En mi opinión, la distinción tradicional entre inelegibilidad e incompatibilidad no es jurídicamente defendible en la actualidad: en las elecciones de las democracias contemporáneas se han incorporado nuevos principios (desde la igualdad de género a la lucha contra el transfuguismo) cuyo respeto permite limitar el sufragio pasivo de un modo que no encuentra acomodo en la restrictiva doctrina clásica.
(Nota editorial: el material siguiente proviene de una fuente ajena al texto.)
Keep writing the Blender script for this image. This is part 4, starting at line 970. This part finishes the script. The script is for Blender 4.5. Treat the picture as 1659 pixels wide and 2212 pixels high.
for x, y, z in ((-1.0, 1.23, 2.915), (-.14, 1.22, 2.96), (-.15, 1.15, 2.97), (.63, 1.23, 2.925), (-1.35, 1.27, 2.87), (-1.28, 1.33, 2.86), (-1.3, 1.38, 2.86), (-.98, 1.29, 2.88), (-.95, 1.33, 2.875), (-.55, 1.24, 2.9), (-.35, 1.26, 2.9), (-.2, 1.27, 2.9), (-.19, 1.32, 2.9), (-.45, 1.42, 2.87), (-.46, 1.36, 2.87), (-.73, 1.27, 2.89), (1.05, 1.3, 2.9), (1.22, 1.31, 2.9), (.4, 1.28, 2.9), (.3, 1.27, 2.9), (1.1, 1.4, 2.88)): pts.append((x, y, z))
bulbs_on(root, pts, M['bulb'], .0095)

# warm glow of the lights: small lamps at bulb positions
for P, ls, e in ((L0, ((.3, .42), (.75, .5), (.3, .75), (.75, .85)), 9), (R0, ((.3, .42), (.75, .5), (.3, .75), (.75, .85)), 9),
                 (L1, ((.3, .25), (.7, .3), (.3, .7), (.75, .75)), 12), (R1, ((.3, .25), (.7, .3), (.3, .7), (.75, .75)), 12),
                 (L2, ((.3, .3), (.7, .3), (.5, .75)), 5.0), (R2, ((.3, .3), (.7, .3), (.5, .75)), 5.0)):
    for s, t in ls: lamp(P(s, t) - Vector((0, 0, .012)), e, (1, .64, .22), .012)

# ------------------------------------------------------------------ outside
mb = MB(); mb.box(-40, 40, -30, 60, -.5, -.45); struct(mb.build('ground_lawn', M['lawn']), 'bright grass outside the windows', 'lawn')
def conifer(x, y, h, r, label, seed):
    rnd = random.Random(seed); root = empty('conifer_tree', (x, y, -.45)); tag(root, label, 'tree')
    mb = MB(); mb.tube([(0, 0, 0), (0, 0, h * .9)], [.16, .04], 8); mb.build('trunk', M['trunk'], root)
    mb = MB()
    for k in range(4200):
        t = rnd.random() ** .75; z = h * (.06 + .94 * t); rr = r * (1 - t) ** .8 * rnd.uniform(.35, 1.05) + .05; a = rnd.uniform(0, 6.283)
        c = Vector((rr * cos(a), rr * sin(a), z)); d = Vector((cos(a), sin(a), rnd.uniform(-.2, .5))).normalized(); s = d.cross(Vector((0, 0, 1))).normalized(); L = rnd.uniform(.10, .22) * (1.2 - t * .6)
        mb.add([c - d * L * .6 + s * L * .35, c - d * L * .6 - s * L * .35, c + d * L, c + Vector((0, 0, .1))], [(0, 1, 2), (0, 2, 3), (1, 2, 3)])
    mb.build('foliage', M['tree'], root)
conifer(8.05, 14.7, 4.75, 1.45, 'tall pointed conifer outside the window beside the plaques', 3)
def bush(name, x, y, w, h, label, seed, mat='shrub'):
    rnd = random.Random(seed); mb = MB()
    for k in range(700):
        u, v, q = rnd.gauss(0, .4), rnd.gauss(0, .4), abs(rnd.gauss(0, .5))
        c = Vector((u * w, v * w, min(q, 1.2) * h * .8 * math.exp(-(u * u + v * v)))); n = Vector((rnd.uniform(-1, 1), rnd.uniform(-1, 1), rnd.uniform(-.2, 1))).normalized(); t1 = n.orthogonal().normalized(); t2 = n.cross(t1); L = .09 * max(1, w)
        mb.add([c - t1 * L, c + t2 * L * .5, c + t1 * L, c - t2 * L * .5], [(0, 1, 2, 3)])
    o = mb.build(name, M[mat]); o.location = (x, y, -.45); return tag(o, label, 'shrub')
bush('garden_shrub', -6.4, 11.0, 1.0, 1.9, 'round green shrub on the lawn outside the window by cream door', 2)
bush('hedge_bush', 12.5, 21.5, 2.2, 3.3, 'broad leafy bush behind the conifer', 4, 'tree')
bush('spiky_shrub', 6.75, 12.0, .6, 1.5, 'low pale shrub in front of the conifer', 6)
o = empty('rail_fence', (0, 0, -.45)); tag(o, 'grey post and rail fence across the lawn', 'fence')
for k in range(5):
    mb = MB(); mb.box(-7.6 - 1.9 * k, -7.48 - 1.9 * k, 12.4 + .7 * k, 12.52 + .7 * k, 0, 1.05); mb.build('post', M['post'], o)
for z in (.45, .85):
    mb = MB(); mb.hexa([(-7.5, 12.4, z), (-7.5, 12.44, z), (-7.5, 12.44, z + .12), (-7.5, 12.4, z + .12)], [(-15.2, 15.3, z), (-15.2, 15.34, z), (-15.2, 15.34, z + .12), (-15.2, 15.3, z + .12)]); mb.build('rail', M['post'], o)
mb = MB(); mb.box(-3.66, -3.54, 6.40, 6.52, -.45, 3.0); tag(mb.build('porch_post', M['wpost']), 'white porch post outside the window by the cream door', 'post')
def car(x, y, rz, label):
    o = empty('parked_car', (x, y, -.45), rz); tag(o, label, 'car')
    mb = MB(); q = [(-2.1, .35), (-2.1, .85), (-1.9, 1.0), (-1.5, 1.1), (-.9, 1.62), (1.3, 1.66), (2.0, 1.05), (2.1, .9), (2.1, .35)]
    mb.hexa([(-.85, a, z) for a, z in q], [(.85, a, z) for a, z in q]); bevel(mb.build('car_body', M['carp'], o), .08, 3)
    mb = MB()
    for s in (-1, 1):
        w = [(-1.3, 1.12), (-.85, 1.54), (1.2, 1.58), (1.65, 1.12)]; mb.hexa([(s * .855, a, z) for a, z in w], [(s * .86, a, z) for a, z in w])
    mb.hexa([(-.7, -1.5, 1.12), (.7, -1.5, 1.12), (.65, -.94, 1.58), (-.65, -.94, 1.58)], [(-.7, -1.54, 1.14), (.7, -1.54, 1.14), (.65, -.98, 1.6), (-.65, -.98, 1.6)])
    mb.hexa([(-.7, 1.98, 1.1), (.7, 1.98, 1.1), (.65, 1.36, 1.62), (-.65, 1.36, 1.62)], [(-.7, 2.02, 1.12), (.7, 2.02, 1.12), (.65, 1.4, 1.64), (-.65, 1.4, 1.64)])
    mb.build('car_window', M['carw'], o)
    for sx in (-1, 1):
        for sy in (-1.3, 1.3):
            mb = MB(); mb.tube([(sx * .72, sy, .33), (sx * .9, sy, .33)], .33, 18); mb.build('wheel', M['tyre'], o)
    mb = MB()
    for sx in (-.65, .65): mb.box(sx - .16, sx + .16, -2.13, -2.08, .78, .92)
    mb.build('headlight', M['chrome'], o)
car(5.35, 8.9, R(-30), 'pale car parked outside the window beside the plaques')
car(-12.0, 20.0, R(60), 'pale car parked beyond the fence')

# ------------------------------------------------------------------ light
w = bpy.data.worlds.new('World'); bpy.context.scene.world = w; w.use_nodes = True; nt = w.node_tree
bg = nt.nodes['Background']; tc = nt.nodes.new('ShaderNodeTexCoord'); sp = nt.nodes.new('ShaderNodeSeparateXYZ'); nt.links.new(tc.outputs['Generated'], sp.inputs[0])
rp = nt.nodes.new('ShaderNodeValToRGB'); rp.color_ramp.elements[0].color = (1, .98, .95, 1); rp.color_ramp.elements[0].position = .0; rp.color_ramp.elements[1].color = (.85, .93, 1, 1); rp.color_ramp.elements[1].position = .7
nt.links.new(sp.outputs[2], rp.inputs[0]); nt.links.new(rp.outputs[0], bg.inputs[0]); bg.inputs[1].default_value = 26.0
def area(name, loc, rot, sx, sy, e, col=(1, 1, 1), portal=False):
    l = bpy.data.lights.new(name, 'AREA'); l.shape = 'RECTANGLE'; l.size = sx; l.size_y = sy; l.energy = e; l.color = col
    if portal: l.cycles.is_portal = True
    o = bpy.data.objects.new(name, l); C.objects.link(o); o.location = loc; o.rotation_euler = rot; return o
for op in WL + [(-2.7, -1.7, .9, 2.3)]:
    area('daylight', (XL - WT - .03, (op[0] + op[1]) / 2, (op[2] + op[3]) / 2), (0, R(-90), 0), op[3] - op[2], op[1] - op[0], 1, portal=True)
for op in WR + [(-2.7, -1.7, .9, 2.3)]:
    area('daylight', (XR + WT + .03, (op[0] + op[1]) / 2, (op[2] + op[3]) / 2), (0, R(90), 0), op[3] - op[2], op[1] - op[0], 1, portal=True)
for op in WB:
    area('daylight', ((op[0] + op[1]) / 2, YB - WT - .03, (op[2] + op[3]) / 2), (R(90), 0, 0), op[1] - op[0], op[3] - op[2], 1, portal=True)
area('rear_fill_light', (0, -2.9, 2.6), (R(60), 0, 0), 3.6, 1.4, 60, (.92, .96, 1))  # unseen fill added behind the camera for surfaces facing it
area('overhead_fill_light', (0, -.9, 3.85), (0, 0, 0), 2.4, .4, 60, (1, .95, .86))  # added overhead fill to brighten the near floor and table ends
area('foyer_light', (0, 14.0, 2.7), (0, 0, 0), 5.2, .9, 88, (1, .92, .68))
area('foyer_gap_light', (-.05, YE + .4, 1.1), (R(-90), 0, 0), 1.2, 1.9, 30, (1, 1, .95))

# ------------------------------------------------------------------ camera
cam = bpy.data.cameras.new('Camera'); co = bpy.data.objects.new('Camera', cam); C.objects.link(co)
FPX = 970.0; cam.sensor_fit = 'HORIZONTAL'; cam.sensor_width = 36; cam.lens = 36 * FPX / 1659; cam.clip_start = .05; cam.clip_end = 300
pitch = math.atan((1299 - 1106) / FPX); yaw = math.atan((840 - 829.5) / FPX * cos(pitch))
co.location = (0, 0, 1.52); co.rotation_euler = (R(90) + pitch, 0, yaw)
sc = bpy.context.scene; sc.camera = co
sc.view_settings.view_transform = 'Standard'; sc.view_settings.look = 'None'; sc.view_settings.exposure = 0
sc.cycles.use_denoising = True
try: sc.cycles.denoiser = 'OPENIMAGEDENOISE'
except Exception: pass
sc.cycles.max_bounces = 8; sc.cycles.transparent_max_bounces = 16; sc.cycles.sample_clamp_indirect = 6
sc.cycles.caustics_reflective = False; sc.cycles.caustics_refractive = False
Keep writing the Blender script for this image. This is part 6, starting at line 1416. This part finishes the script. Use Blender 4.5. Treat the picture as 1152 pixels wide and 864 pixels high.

En el caso que ahora se debate se podrían conseguir objetivos, como la no acumulación de cargos, para los que bastaría con una causa de incompatibilidad. Pero existen otros, que también podría legítimamente buscar el legislador andaluz, que sólo serían alcanzables con la inelegibilidad: el más importante, disuadir de presentarse a las elecciones a candidatos que renunciarían al escaño si resultaran electos, un fraude contra el que, si consideramos ambos cargos incompatibles, no se podría luchar de otra manera y que contribuye, allí donde se practica, a degradar aún más la credibilidad de nuestra clase política.

La inelegibilidad tendría en estos casos una nueva justificación: actuar como garante de la fidelidad al compromiso que adquiere el candidato elegido por los ciudadanos con aquellos a los que ha solicitado su voto.